SB: And Talking To Jennifer Love Hewitt
SC: But folks, I say, God did not intend for death to be between a man and another man! Death is between one man, and one very hungry worm.
SB: Lost Page of ‘The Very Hungry Caterpillar"
SC: Now, let’s suppose that one day, one day, God forbid the governor dies. How’s he supposed to rest in peace knowing that two plots over two dudes are busy being gay and dead?
SB: Gives New Meaning to Headstone
SC: Remember, remember folks, Jesus said what is bound on earth is bound in heaven. If we bury them, GAY, together down here, they’re gonna be gaying it up in the Afterlife! That’s not heaven! Heaven is singing in a choir in a flowing white robe wearing little white wings playing a harp!

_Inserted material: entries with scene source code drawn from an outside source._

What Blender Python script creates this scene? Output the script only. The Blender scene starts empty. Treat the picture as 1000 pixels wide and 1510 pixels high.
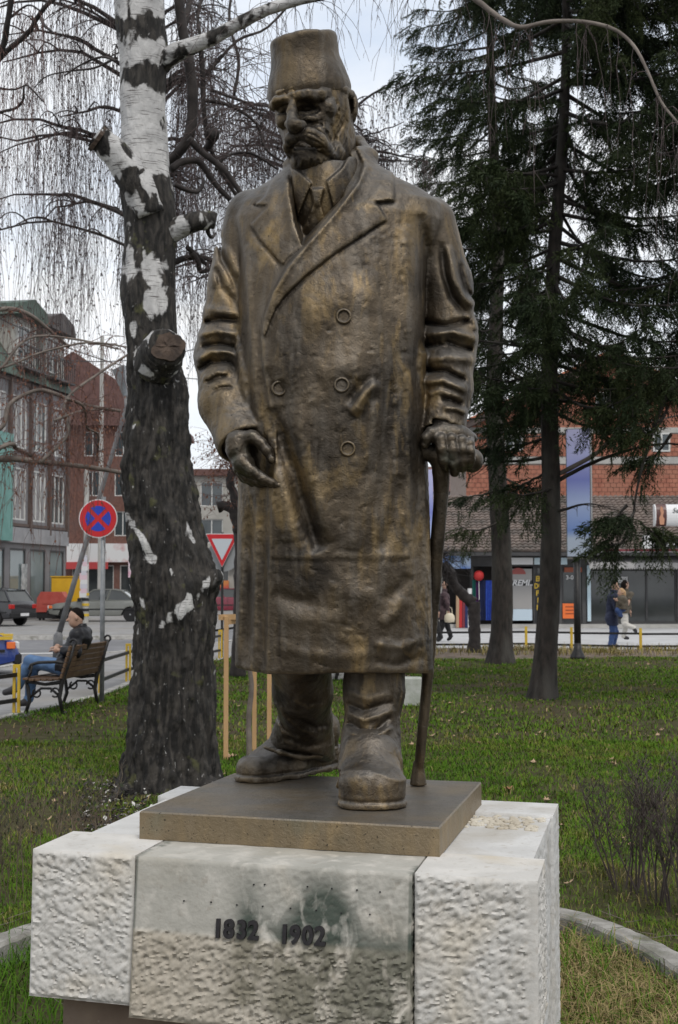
import bpy, math, random
import numpy as np
from mathutils import Vector, Matrix
R = math.radians
rnd = random.Random(7)
NR = np.random.RandomState(11)
SC = bpy.context.scene
COL = SC.collection

# ------------------------------------------------------------------ camera, sky, sun, exposure
FPX, HZ, EYE = 2000.0, 862.0, 1.6          # focal length in photo pixels, horizon row, eye height
TH = math.atan((HZ - 755.0) / FPX)
CT, ST = math.cos(TH), math.sin(TH)
cam = bpy.data.cameras.new('camera'); camo = bpy.data.objects.new('camera', cam); COL.objects.link(camo)
camo.location = (0, 0, EYE); camo.rotation_euler = (math.pi / 2 + TH, 0, 0)
cam.sensor_fit = 'VERTICAL'; cam.sensor_height = 36.0; cam.sensor_width = 23.84
cam.lens = FPX / 1510.0 * 36.0
cam.clip_start = 0.05; cam.clip_end = 2000
cam.dof.use_dof = True; cam.dof.focus_distance = 4.5; cam.dof.aperture_fstop = 11.0
SC.camera = camo

SUN_EL = R(54)
SUN_DIR_AZ = R(160)
w = bpy.data.worlds.new('World'); SC.world = w; w.use_nodes = True
nt = w.node_tree; nt.nodes.clear()
def wn(t, **k):
    n = nt.nodes.new(t)
    for a, b in k.items(): setattr(n, a, b)
    return n
out = wn('ShaderNodeOutputWorld'); bg = wn('ShaderNodeBackground'); bg.inputs[1].default_value = 0.090
sky = wn('ShaderNodeTexSky', sky_type='NISHITA'); sky.sun_disc = False
sky.sun_elevation = SUN_EL; sky.sun_rotation = SUN_DIR_AZ; sky.air_density = 1.0; sky.dust_density = 2.5; sky.ozone_density = 1.5
tc = wn('ShaderNodeTexCoord'); mp = wn('ShaderNodeMapping'); mp.inputs['Scale'].default_value = (1.6, 1.6, 3.4); mp.inputs['Location'].default_value = (0.35, 0.2, 0.1)
nz = wn('ShaderNodeTexNoise'); nz.inputs['Scale'].default_value = 2.1; nz.inputs['Detail'].default_value = 7; nz.inputs['Roughness'].default_value = 0.55; nz.inputs['Distortion'].default_value = 0.3
rp = wn('ShaderNodeValToRGB'); rp.color_ramp.elements[0].position = 0.32; rp.color_ramp.elements[1].position = 0.56
rp.color_ramp.elements[0].color = (0.30, 0.30, 0.30, 1)
nz2 = wn('ShaderNodeTexNoise'); nz2.inputs['Scale'].default_value = 5.0; nz2.inputs['Detail'].default_value = 6
rp2 = wn('ShaderNodeValToRGB'); rp2.color_ramp.elements[0].position = 0.3; rp2.color_ramp.elements[1].position = 0.7
rp2.color_ramp.elements[0].color = (10.8, 11.1, 11.6, 1); rp2.color_ramp.elements[1].color = (12.0, 12.1, 12.2, 1)
mx = wn('ShaderNodeMix', data_type='RGBA'); 
skb = wn('ShaderNodeMix', data_type='RGBA'); skb.blend_type = 'ADD'; skb.inputs[0].default_value = 1.0; skb.inputs[7].default_value = (4.6, 5.3, 6.2, 1)
L = nt.links.new
L(tc.outputs['Generated'], mp.inputs[0]); L(mp.outputs[0], nz.inputs[0]); L(mp.outputs[0], nz2.inputs[0])
L(nz.outputs[0], rp.inputs[0]); L(nz2.outputs[0], rp2.inputs[0])
L(rp.outputs[0], mx.inputs[0]); L(sky.outputs[0], skb.inputs[6]); L(skb.outputs[2], mx.inputs[6]); L(rp2.outputs[0], mx.inputs[7])
L(mx.outputs[2], bg.inputs[0]); L(bg.outputs[0], out.inputs[0])
sun = bpy.data.lights.new('sun', 'SUN'); sun.energy = 1.45; sun.angle = R(12); sun.color = (1.0, 0.955, 0.89)
suno = bpy.data.objects.new('sun', sun); COL.objects.link(suno)
# light travels down; it comes from above, a little to the right of and behind the camera's shoulder
sdir = Vector((math.sin(SUN_DIR_AZ) * math.cos(SUN_EL), math.cos(SUN_DIR_AZ) * math.cos(SUN_EL), math.sin(SUN_EL)))
suno.rotation_euler = sdir.to_track_quat('Z', 'Y').to_euler()
vs = SC.view_settings
SC.display_settings.display_device = 'sRGB'
vs.view_transform = 'Standard'; vs.look = 'None'; vs.exposure = 0.0; vs.gamma = 1.0; vs.use_curve_mapping = False
SC.cycles.use_denoising = True
SC.cycles.max_bounces = 6; SC.cycles.diffuse_bounces = 3; SC.cycles.glossy_bounces = 3; SC.cycles.transmission_bounces = 4

# ------------------------------------------------------------------ helpers
def P(u, v, Y):
    """point at world depth Y that the photograph shows at pixel (u, v)"""
    x = (u - 500.0) / FPX; y = (755.0 - v) / FPX
    dx, dy, dz = x, CT - y * ST, ST + y * CT
    k = Y / dy
    return Vector((dx * k, Y, EYE + dz * k))
def G(u, v, z=0.0):
    x = (u - 500.0) / FPX; y = (755.0 - v) / FPX
    dx, dy, dz = x, CT - y * ST, ST + y * CT
    k = (z - EYE) / dz
    return Vector((dx * k, dy * k, z))
def proj(x, y, z):
    zz = z - EYE
    f = y * CT + zz * ST; up = -y * ST + zz * CT
    return 500.0 + FPX * x / f, 755.0 - FPX * up / f

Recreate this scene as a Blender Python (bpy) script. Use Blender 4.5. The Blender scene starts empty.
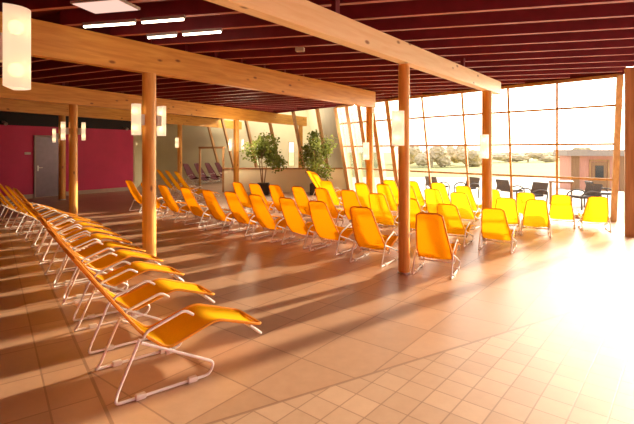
import bpy, bmesh, math, random
from mathutils import Vector, Matrix
random.seed(7)
S = bpy.context.scene
C = S.collection
R = math.radians
CAMH = 1.75; F = 450.0; HX = 317.0; HY = 150.0

# ------------------------------------------------------------------ materials
def nmat(name):
    m = bpy.data.materials.new(name); m.use_nodes = True
    nt = m.node_tree; nt.nodes.clear()
    out = nt.nodes.new('ShaderNodeOutputMaterial')
    return m, nt, out
def N(nt, kind, **kw):
    n = nt.nodes.new(kind)
    for k, v in kw.items(): setattr(n, k, v)
    return n
def L(nt, a, b): nt.links.new(a, b)
def rgb(c): return (c[0], c[1], c[2], 1.0)
def plain(name, col, rough=0.5, metal=0.0, noise=0.08, scale=6.0, bump=0.0, spec=0.5):
    m, nt, out = nmat(name)
    b = N(nt, 'ShaderNodeBsdfPrincipled')
    b.inputs['Roughness'].default_value = rough; b.inputs['Metallic'].default_value = metal
    b.inputs['Specular IOR Level'].default_value = spec
    tc = N(nt, 'ShaderNodeTexCoord'); nz = N(nt, 'ShaderNodeTexNoise')
    nz.inputs['Scale'].default_value = scale; nz.inputs['Detail'].default_value = 4
    L(nt, tc.outputs['Object'], nz.inputs['Vector'])
    rp = N(nt, 'ShaderNodeValToRGB')
    rp.color_ramp.elements[0].position = .3; rp.color_ramp.elements[1].position = .7
    rp.color_ramp.elements[0].color = rgb([c*(1-noise) for c in col])
    rp.color_ramp.elements[1].color = rgb([min(1, c*(1+noise)) for c in col])
    L(nt, nz.outputs['Fac'], rp.inputs['Fac']); L(nt, rp.outputs['Color'], b.inputs['Base Color'])
    if bump:
        bp = N(nt, 'ShaderNodeBump'); bp.inputs['Strength'].default_value = bump
        L(nt, nz.outputs['Fac'], bp.inputs['Height']); L(nt, bp.outputs['Normal'], b.inputs['Normal'])
    L(nt, b.outputs['BSDF'], out.inputs['Surface'])
    return m
def emis(name, col, strength):
    m, nt, out = nmat(name)
    e = N(nt, 'ShaderNodeEmission'); e.inputs['Color'].default_value = rgb(col); e.inputs['Strength'].default_value = strength
    L(nt, e.outputs['Emission'], out.inputs['Surface'])
    return m
def wood(name, c0, c1, axis='Z', rough=0.45, knots=True):
    m, nt, out = nmat(name)
    b = N(nt, 'ShaderNodeBsdfPrincipled'); b.inputs['Roughness'].default_value = rough
    tc = N(nt, 'ShaderNodeTexCoord'); mp = N(nt, 'ShaderNodeMapping')
    sc = {'X': (0.6, 7, 7), 'Y': (7, 0.6, 7), 'Z': (7, 7, 0.6)}[axis]
    mp.inputs['Scale'].default_value = sc
    L(nt, tc.outputs['Object'], mp.inputs['Vector'])
    nz = N(nt, 'ShaderNodeTexNoise'); nz.inputs['Scale'].default_value = 2.2; nz.inputs['Detail'].default_value = 6; nz.inputs['Distortion'].default_value = .6
    L(nt, mp.outputs['Vector'], nz.inputs['Vector'])
    rp = N(nt, 'ShaderNodeValToRGB'); rp.color_ramp.elements[0].position = .34; rp.color_ramp.elements[1].position = .66
    rp.color_ramp.elements[0].color = rgb(c0); rp.color_ramp.elements[1].color = rgb(c1)
    L(nt, nz.outputs['Fac'], rp.inputs['Fac'])
    last = rp.outputs['Color']
    if knots:
        mp2 = N(nt, 'ShaderNodeMapping'); s2 = {'X': (2.0, 4.6, 4.6), 'Y': (4.6, 2.0, 4.6), 'Z': (4.6, 4.6, 2.0)}[axis]
        mp2.inputs['Scale'].default_value = s2
        L(nt, tc.outputs['Object'], mp2.inputs['Vector'])
        vo = N(nt, 'ShaderNodeTexVoronoi'); vo.inputs['Scale'].default_value = 1.0
        L(nt, mp2.outputs['Vector'], vo.inputs['Vector'])
        r2 = N(nt, 'ShaderNodeValToRGB'); r2.color_ramp.elements[0].position = .06; r2.color_ramp.elements[1].position = .13
        r2.color_ramp.elements[0].color = (.35, .24, .18, 1); r2.color_ramp.elements[1].color = (1, 1, 1, 1)
        L(nt, vo.outputs['Distance'], r2.inputs['Fac'])
        mx = N(nt, 'ShaderNodeMixRGB', blend_type='MULTIPLY'); mx.inputs['Fac'].default_value = 1
        L(nt, last, mx.inputs['Color1']); L(nt, r2.outputs['Color'], mx.inputs['Color2']); last = mx.outputs['Color']
    L(nt, last, b.inputs['Base Color']); L(nt, b.outputs['BSDF'], out.inputs['Surface'])
    return m
def fabric(name, col, tcol, mix=.45):
    m, nt, out = nmat(name)
    d = N(nt, 'ShaderNodeBsdfDiffuse'); t = N(nt, 'ShaderNodeBsdfTranslucent'); mx = N(nt, 'ShaderNodeMixShader')
    tc = N(nt, 'ShaderNodeTexCoord'); nz = N(nt, 'ShaderNodeTexNoise'); nz.inputs['Scale'].default_value = 90
    L(nt, tc.outputs['Object'], nz.inputs['Vector'])
    rp = N(nt, 'ShaderNodeValToRGB'); rp.color_ramp.elements[0].position = .3; rp.color_ramp.elements[1].position = .7
    rp.color_ramp.elements[0].color = rgb([c*.86 for c in col]); rp.color_ramp.elements[1].color = rgb(col)
    L(nt, nz.outputs['Fac'], rp.inputs['Fac']); L(nt, rp.outputs['Color'], d.inputs['Color'])
    t.inputs['Color'].default_value = rgb(tcol); mx.inputs['Fac'].default_value = mix
    L(nt, d.outputs['BSDF'], mx.inputs[1]); L(nt, t.outputs['BSDF'], mx.inputs[2]); L(nt, mx.outputs['Shader'], out.inputs['Surface'])
    return m
def glass(name, tint=(1, 1, 1), refl=.5):
    m, nt, out = nmat(name)
    tr = N(nt, 'ShaderNodeBsdfTransparent'); tr.inputs['Color'].default_value = rgb(tint)
    gl = N(nt, 'ShaderNodeBsdfGlossy'); gl.inputs['Roughness'].default_value = .02
    fr = N(nt, 'ShaderNodeFresnel'); fr.inputs['IOR'].default_value = 1.3
    mu = N(nt, 'ShaderNodeMath', operation='MULTIPLY'); mu.inputs[1].default_value = refl
    mx = N(nt, 'ShaderNodeMixShader')
    L(nt, fr.outputs['Fac'], mu.inputs[0]); L(nt, mu.outputs['Value'], mx.inputs['Fac'])
    L(nt, tr.outputs['BSDF'], mx.inputs[1]); L(nt, gl.outputs['BSDF'], mx.inputs[2]); L(nt, mx.outputs['Shader'], out.inputs['Surface'])
    return m

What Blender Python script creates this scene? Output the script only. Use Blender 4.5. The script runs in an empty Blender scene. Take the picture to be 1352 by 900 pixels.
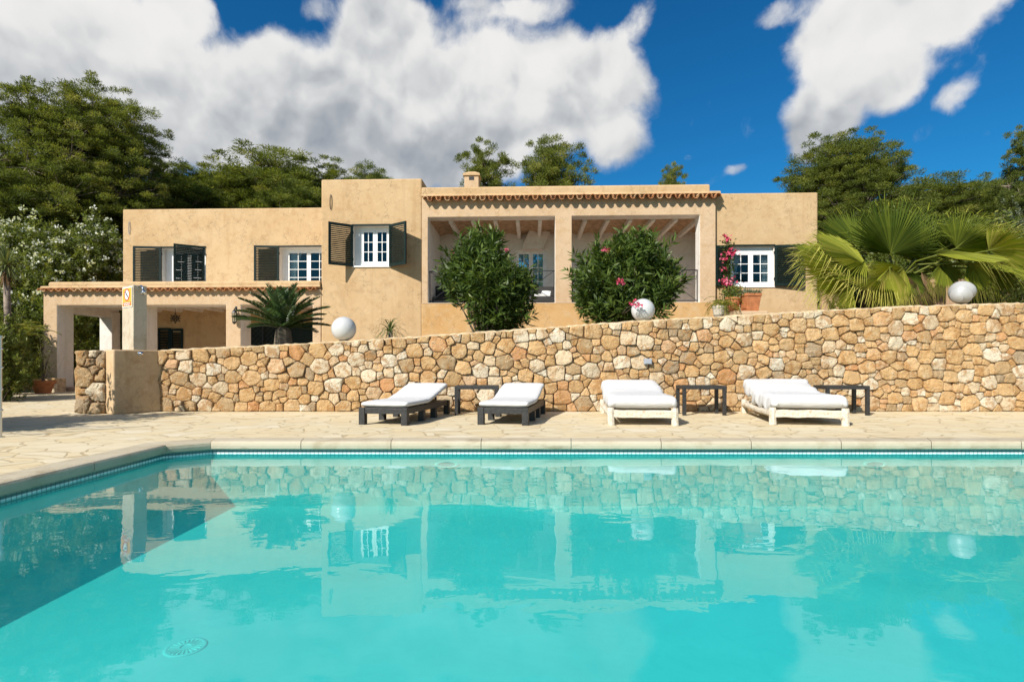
import bpy, bmesh, math, random
import numpy as np
from mathutils import Vector, Matrix, Euler

random.seed(7)
RNG = np.random.default_rng(11)
SC = bpy.context.scene
COL = SC.collection
R = math.radians

# ------------------------------------------------------------------ camera frame
CX, HY, F, EYE = 676.0, 480.0, 750.0, 0.95


def at(px, py, d):
    return Vector(((px - CX) / F * d, d, EYE + (HY - py) / F * d))


TH = R(2.0)
HS, HC = math.sin(TH), math.cos(TH)
HD = 19.0


def hl(px, py, v=0.0):
    """pixel -> villa local (u, z) on the plane v behind the front"""
    P = (px - CX) / F
    u = (P * (HD + v * HC) - v * HS) / (HC + P * HS)
    d = HD - u * HS + v * HC
    return u, EYE + (HY - py) / F * d


def U(px, v=0.0):
    return hl(px, 480, v)[0]


def Z(px, py, v=0.0):
    return hl(px, py, v)[1]


# ------------------------------------------------------------------ materials
class NT:
    def __init__(self, tree):
        self.t = tree
        self.nodes = tree.nodes
        self.links = tree.links

    def n(self, typ, ins=None, **props):
        nd = self.nodes.new(typ)
        for k, v in props.items():
            setattr(nd, k, v)
        if ins:
            for k, v in ins.items():
                self.set(nd, k, v)
        return nd

    def set(self, nd, key, v):
        s = nd.inputs[key]
        if isinstance(v, bpy.types.NodeSocket):
            self.links.new(v, s)
        else:
            if hasattr(s.default_value, '__len__') and not hasattr(v, '__len__'):
                v = (v, v, v)
            if hasattr(v, '__len__') and s.type == 'RGBA' and len(v) == 3:
                v = (*v, 1)
            s.default_value = v

    def m(self, op, a, b=None, c=None, clamp=False):
        nd = self.n('ShaderNodeMath', operation=op)
        nd.use_clamp = clamp
        self.set(nd, 0, a)
        if b is not None:
            self.set(nd, 1, b)
        if c is not None:
            self.set(nd, 2, c)
        return nd.outputs[0]

    def ss(self, v, a, b, lo=0.0, hi=1.0):
        nd = self.n('ShaderNodeMapRange', interpolation_type='SMOOTHSTEP')
        for k, x in zip(('Value', 'From Min', 'From Max', 'To Min', 'To Max'), (v, a, b, lo, hi)):
            self.set(nd, k, x)
        return nd.outputs[0]

    def lin(self, v, a, b, lo=0.0, hi=1.0):
        nd = self.n('ShaderNodeMapRange')
        for k, x in zip(('Value', 'From Min', 'From Max', 'To Min', 'To Max'), (v, a, b, lo, hi)):
            self.set(nd, k, x)
        return nd.outputs[0]

    def noise(self, vec, scale, detail=4, rough=0.55, dist=0.0):
        nd = self.n('ShaderNodeTexNoise', {'Scale': scale, 'Detail': detail, 'Roughness': rough, 'Distortion': dist})
        if vec is not None:
            self.links.new(vec, nd.inputs['Vector'])
        return nd.outputs['Fac']

    def mix(self, f, a, b, blend='MIX'):
        nd = self.n('ShaderNodeMix', data_type='RGBA', blend_type=blend)
        self.set(nd, 0, f)
        for idx, v in ((6, a), (7, b)):
            s = nd.inputs[idx]
            if isinstance(v, bpy.types.NodeSocket):
                self.links.new(v, s)
            else:
                s.default_value = (*v, 1) if len(v) == 3 else v
        return nd.outputs[2]

    def ramp(self, f, stops):
        nd = self.n('ShaderNodeValToRGB')
        cr = nd.color_ramp
        while len(cr.elements) < len(stops):
            cr.elements.new(0.5)
        for e, (p, c) in zip(cr.elements, stops):
            e.position = p
            e.color = (*c, 1)
        self.set(nd, 0, f)
        return nd.outputs[0]

    def bump(self, h, strength, dist, nrm=None):
        nd = self.n('ShaderNodeBump', {'Strength': strength, 'Distance': dist, 'Height': h})
        if nrm is not None:
            self.links.new(nrm, nd.inputs['Normal'])
        return nd.outputs[0]

    def coord(self, kind='Object'):
        return self.n('ShaderNodeTexCoord').outputs[kind]

    def scaled(self, vec, s):
        nd = self.n('ShaderNodeMapping', {'Scale': s})
        self.links.new(vec, nd.inputs['Vector'])
        return nd.outputs[0]


MATS = {}


def material(name, fn=None, color=(.5, .5, .5), rough=.6, metal=0.0, spec=.4):
    if name in MATS:
        return MATS[name]
    m = bpy.data.materials.new(name)
    m.use_nodes = True
    nt = NT(m.node_tree)
    p = m.node_tree.nodes['Principled BSDF']
    p.inputs['Base Color'].default_value = (*color, 1)
    p.inputs['Roughness'].default_value = rough
    p.inputs['Metallic'].default_value = metal
    p.inputs['Specular IOR Level'].default_value = spec
    if fn:
        fn(nt, p)
    MATS[name] = m
    return m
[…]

You know. . . guy stuff!
SB: Don’t Ask How The Gates Got Pearly
SC: And the governor—and folks I believe, I believe that the governor might not be going far enough. If we really want to protect the sanctity of traditional decomposing, it might be time to bar Gays from having funerals. Now hear me out, hear me out, I am not a monster. I am in favor of civil end of life ceremonies.
SB: Eulogy delivered by DMV Clerk
SC: Now it’s just like a funeral, except legally you don’t have to bring a covered dish. And instead of defiling our traditional graveyards, Gays can have their own same-sex cemetaries. We’ll call them "same-ateries"
SB: Totally R.I.P.-ped
SC: All the governor and I are saying, is that we shouldn’t have to watch them flaunt their alternative death-style. So no open caskets, and no viewing of the gay deceased. Because if Gay couples are going to die, in accordance with their present legal standing, they need to be dead, the same way we want them to live. Invisibly.
SB: Skeletons in the Closet
SC: And that’s the Word, we’ll be right back.